Task statement:
All records are to be retyped faithfully and completely.

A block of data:
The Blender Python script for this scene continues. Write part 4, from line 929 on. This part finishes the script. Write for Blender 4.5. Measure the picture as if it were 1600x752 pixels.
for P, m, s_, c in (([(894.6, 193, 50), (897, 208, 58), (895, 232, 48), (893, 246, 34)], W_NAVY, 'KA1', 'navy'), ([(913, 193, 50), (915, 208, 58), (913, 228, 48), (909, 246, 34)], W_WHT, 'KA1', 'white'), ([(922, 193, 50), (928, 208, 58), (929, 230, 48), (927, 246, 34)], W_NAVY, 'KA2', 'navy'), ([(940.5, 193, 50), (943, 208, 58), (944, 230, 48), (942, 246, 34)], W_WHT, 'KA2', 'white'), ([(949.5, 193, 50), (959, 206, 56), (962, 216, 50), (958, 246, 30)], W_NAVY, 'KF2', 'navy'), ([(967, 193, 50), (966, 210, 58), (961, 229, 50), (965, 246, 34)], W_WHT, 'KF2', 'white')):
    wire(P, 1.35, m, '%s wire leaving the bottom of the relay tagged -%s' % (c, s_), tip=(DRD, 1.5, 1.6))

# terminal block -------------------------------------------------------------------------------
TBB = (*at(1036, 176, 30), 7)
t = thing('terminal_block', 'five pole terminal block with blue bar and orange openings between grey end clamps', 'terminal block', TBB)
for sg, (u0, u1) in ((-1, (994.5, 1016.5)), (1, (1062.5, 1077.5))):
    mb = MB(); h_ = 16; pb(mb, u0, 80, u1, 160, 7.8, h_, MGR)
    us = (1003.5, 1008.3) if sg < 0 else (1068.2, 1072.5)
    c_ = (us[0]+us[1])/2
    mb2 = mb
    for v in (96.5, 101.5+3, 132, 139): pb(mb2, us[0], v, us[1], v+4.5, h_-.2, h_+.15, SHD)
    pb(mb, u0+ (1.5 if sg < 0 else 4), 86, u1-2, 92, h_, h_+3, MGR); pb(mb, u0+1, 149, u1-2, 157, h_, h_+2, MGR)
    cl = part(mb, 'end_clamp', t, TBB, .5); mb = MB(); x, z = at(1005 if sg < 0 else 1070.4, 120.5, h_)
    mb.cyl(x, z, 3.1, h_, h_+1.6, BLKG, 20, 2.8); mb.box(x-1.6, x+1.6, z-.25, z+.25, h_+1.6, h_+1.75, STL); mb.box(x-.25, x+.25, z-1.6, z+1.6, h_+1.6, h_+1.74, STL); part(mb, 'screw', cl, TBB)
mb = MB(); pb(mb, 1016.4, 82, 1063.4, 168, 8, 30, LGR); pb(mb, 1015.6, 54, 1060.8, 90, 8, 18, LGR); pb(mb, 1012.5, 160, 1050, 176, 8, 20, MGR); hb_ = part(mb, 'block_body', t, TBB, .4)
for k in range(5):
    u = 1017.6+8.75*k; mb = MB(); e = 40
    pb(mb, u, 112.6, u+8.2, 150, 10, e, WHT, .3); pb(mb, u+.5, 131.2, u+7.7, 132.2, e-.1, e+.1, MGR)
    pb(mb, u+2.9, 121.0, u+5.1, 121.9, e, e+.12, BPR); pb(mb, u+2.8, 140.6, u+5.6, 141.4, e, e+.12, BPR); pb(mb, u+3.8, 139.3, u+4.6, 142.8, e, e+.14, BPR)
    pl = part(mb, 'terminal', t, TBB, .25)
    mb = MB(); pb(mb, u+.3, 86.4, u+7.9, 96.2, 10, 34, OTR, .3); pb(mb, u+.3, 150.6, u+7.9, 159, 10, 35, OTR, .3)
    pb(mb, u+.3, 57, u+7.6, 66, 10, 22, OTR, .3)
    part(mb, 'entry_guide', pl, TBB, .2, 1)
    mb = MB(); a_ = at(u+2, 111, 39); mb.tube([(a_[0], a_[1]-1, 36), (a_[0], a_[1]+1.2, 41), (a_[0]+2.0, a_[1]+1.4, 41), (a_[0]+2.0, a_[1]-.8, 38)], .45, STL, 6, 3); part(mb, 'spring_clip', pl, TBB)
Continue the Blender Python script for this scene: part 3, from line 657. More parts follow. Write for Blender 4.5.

Final result:
The Blender Python script for this scene continues. Write part 4, from line 929 on. This part finishes the script. Write for Blender 4.5. Measure the picture as if it were 1600x752 pixels.
for P, m, s_, c in (([(894.6, 193, 50), (897, 208, 58), (895, 232, 48), (893, 246, 34)], W_NAVY, 'KA1', 'navy'), ([(913, 193, 50), (915, 208, 58), (913, 228, 48), (909, 246, 34)], W_WHT, 'KA1', 'white'), ([(922, 193, 50), (928, 208, 58), (929, 230, 48), (927, 246, 34)], W_NAVY, 'KA2', 'navy'), ([(940.5, 193, 50), (943, 208, 58), (944, 230, 48), (942, 246, 34)], W_WHT, 'KA2', 'white'), ([(949.5, 193, 50), (959, 206, 56), (962, 216, 50), (958, 246, 30)], W_NAVY, 'KF2', 'navy'), ([(967, 193, 50), (966, 210, 58), (961, 229, 50), (965, 246, 34)], W_WHT, 'KF2', 'white')):
    wire(P, 1.35, m, '%s wire leaving the bottom of the relay tagged -%s' % (c, s_), tip=(DRD, 1.5, 1.6))

# terminal block -------------------------------------------------------------------------------
TBB = (*at(1036, 176, 30), 7)
t = thing('terminal_block', 'five pole terminal block with blue bar and orange openings between grey end clamps', 'terminal block', TBB)
for sg, (u0, u1) in ((-1, (994.5, 1016.5)), (1, (1062.5, 1077.5))):
    mb = MB(); h_ = 16; pb(mb, u0, 80, u1, 160, 7.8, h_, MGR)
    us = (1003.5, 1008.3) if sg < 0 else (1068.2, 1072.5)
    c_ = (us[0]+us[1])/2
    mb2 = mb
    for v in (96.5, 101.5+3, 132, 139): pb(mb2, us[0], v, us[1], v+4.5, h_-.2, h_+.15, SHD)
    pb(mb, u0+ (1.5 if sg < 0 else 4), 86, u1-2, 92, h_, h_+3, MGR); pb(mb, u0+1, 149, u1-2, 157, h_, h_+2, MGR)
    cl = part(mb, 'end_clamp', t, TBB, .5); mb = MB(); x, z = at(1005 if sg < 0 else 1070.4, 120.5, h_)
    mb.cyl(x, z, 3.1, h_, h_+1.6, BLKG, 20, 2.8); mb.box(x-1.6, x+1.6, z-.25, z+.25, h_+1.6, h_+1.75, STL); mb.box(x-.25, x+.25, z-1.6, z+1.6, h_+1.6, h_+1.74, STL); part(mb, 'screw', cl, TBB)
mb = MB(); pb(mb, 1016.4, 82, 1063.4, 168, 8, 30, LGR); pb(mb, 1015.6, 54, 1060.8, 90, 8, 18, LGR); pb(mb, 1012.5, 160, 1050, 176, 8, 20, MGR); hb_ = part(mb, 'block_body', t, TBB, .4)
for k in range(5):
    u = 1017.6+8.75*k; mb = MB(); e = 40
    pb(mb, u, 112.6, u+8.2, 150, 10, e, WHT, .3); pb(mb, u+.5, 131.2, u+7.7, 132.2, e-.1, e+.1, MGR)
    pb(mb, u+2.9, 121.0, u+5.1, 121.9, e, e+.12, BPR); pb(mb, u+2.8, 140.6, u+5.6, 141.4, e, e+.12, BPR); pb(mb, u+3.8, 139.3, u+4.6, 142.8, e, e+.14, BPR)
    pl = part(mb, 'terminal', t, TBB, .25)
    mb = MB(); pb(mb, u+.3, 86.4, u+7.9, 96.2, 10, 34, OTR, .3); pb(mb, u+.3, 150.6, u+7.9, 159, 10, 35, OTR, .3)
    pb(mb, u+.3, 57, u+7.6, 66, 10, 22, OTR, .3)
    part(mb, 'entry_guide', pl, TBB, .2, 1)
    mb = MB(); a_ = at(u+2, 111, 39); mb.tube([(a_[0], a_[1]-1, 36), (a_[0], a_[1]+1.2, 41), (a_[0]+2.0, a_[1]+1.4, 41), (a_[0]+2.0, a_[1]-.8, 38)], .45, STL, 6, 3); part(mb, 'spring_clip', pl, TBB)
Continue the Blender Python script for this scene: part 3, from line 657. More parts follow. Write for Blender 4.5.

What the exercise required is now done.